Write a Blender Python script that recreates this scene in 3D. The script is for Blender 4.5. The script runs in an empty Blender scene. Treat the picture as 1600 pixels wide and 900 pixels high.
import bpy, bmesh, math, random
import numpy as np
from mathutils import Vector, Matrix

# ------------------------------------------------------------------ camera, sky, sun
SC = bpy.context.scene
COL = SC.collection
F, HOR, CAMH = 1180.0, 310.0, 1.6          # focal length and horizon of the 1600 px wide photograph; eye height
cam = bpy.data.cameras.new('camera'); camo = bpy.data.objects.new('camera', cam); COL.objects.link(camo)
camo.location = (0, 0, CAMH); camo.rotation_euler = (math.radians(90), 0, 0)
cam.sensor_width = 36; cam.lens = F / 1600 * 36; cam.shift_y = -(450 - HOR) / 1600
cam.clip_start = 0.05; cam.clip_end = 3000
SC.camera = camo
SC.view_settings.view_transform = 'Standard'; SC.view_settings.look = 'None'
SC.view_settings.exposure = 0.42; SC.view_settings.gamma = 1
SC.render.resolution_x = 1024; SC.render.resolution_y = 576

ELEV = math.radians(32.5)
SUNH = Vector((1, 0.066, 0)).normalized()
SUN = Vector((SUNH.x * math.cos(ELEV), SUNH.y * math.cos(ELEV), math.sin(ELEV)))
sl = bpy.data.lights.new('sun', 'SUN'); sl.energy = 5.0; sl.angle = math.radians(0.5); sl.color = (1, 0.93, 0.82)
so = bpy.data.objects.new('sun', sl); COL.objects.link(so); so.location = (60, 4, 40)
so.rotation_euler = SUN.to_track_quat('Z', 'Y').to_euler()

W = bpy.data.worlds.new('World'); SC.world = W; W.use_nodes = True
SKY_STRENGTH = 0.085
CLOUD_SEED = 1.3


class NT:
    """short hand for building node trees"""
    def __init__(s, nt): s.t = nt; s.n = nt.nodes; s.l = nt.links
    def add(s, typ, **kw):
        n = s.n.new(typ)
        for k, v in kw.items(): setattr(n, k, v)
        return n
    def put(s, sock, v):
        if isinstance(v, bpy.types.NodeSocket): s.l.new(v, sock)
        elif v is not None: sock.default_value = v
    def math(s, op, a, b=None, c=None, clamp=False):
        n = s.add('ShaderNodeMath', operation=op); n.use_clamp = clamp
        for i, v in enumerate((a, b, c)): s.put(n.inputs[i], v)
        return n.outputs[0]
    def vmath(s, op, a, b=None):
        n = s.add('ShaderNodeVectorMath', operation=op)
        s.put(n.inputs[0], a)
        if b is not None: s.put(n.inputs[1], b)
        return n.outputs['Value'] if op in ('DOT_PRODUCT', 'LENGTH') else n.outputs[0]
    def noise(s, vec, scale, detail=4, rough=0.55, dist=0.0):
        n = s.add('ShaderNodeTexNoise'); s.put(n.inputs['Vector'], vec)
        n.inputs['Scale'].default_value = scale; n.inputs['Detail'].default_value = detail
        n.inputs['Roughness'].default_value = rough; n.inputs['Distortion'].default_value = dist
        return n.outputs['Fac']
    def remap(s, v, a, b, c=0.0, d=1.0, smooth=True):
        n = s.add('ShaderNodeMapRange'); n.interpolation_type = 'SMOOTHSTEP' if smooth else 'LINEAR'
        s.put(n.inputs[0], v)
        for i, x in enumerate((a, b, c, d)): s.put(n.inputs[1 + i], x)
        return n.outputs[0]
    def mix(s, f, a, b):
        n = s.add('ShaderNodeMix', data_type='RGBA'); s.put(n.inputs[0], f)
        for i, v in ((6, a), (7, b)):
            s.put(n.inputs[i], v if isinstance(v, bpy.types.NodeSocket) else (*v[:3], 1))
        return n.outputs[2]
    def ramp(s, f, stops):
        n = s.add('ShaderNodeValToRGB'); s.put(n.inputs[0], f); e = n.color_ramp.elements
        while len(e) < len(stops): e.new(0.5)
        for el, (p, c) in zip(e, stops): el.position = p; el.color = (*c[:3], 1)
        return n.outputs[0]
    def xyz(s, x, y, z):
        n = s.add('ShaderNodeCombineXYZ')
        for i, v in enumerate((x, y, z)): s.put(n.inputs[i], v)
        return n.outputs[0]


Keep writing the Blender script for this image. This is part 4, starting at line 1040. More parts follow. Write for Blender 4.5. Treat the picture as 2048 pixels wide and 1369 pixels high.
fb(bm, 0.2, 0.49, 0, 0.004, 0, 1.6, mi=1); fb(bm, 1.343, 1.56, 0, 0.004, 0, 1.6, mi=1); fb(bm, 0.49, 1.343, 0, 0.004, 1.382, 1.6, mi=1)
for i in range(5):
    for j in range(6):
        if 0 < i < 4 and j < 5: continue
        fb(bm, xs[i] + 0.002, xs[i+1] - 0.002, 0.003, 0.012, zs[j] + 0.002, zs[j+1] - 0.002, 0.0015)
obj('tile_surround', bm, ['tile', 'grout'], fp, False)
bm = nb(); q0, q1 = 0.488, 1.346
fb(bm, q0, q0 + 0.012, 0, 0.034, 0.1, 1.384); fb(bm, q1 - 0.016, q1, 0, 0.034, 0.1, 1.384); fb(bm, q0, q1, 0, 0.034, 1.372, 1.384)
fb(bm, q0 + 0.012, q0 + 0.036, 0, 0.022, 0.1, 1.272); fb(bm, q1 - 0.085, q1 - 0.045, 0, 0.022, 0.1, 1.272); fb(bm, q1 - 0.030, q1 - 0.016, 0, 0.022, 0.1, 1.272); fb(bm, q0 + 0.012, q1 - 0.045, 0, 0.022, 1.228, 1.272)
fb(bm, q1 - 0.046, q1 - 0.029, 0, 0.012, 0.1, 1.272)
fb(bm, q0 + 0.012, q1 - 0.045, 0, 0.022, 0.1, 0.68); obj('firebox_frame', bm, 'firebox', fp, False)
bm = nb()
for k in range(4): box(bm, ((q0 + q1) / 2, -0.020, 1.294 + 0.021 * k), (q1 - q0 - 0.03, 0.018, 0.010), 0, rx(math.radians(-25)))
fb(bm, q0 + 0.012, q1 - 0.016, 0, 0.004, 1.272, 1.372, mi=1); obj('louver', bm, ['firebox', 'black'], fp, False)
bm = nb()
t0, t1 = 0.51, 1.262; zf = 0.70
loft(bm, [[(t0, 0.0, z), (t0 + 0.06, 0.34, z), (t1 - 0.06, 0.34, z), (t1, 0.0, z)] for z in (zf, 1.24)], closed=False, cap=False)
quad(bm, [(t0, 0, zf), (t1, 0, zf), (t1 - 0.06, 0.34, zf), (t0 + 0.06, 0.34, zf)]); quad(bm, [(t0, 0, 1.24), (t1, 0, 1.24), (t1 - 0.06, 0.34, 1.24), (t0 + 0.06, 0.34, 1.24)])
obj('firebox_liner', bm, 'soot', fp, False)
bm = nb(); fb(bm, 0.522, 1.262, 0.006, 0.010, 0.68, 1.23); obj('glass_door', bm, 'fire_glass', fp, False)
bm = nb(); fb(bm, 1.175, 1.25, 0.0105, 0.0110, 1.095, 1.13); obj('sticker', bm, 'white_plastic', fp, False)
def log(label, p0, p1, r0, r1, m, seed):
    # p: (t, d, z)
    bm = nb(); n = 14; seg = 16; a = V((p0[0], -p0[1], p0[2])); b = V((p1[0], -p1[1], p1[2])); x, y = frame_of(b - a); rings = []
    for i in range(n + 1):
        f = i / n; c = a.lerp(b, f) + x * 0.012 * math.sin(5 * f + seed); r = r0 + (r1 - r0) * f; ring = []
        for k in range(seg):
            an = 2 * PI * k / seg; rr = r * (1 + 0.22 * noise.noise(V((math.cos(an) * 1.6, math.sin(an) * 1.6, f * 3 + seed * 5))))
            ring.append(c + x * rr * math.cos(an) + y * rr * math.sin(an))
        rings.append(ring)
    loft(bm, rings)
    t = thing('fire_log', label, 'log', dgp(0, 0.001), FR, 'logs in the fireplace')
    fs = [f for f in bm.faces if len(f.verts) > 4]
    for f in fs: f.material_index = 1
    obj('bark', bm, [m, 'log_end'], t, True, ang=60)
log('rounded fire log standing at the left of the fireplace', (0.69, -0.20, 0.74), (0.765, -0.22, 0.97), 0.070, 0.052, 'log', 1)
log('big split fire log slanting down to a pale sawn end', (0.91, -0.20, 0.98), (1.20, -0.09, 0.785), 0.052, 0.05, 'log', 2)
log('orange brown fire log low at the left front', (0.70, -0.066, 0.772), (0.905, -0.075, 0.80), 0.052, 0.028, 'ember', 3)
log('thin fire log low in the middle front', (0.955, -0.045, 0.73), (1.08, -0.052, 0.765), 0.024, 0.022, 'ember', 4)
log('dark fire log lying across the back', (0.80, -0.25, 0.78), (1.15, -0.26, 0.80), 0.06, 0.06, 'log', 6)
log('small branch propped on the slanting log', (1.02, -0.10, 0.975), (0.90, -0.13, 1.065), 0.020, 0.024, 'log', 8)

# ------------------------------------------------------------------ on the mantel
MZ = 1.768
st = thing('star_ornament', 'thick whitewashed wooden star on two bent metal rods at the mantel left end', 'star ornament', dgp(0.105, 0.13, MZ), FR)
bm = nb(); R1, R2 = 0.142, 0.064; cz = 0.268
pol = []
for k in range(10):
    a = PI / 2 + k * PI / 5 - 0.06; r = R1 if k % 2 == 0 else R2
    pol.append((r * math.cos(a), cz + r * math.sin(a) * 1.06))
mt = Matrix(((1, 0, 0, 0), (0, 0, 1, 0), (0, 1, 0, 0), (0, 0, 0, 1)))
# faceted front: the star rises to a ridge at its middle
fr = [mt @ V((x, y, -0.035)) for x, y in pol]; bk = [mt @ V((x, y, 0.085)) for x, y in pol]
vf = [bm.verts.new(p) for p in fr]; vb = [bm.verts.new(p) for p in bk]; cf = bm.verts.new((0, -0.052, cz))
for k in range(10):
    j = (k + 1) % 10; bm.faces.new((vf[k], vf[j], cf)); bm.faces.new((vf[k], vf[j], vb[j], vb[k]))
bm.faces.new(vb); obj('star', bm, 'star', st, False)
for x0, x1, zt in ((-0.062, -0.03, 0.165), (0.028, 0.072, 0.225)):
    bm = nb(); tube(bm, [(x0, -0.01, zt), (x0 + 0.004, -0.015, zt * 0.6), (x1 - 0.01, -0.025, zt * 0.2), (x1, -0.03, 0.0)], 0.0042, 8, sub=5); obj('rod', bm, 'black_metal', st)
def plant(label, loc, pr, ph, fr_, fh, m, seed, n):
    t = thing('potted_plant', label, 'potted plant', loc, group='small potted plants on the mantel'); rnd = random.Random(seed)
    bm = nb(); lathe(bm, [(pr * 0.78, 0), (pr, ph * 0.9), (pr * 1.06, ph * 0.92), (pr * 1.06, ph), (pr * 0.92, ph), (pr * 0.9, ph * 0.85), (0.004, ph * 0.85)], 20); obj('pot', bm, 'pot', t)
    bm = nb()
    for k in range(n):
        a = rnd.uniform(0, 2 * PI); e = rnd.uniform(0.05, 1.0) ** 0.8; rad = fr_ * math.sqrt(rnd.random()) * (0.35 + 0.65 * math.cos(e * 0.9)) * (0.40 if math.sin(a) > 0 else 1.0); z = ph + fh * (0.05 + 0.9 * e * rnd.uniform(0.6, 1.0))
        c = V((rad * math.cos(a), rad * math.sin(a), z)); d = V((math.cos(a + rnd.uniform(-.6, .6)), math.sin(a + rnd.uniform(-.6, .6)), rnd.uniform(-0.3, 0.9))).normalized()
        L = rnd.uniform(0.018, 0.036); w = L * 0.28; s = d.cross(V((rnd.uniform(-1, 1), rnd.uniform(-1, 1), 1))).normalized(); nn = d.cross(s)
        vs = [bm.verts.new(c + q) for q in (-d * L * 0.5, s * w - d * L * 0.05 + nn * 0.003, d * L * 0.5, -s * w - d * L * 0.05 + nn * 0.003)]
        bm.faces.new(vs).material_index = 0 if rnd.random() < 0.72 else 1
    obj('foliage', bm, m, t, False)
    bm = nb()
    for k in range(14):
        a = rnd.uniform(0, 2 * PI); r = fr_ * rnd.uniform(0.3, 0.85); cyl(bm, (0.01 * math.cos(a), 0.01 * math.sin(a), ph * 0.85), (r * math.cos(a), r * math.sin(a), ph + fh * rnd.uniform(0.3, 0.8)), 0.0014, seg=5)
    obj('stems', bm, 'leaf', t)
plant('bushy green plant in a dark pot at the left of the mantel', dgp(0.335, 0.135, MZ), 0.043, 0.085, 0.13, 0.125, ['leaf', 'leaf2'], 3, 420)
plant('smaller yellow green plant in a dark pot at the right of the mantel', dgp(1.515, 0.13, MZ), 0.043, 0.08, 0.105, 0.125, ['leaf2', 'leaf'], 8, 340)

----

Exercise task
Identify lines with the string "high". Copy each one.

The completed task
Write a Blender Python script that recreates this scene in 3D. The script is for Blender 4.5. The script runs in an empty Blender scene. Treat the picture as 1600 pixels wide and 900 pixels high.
Keep writing the Blender script for this image. This is part 4, starting at line 1040. More parts follow. Write for Blender 4.5. Treat the picture as 2048 pixels wide and 1369 pixels high.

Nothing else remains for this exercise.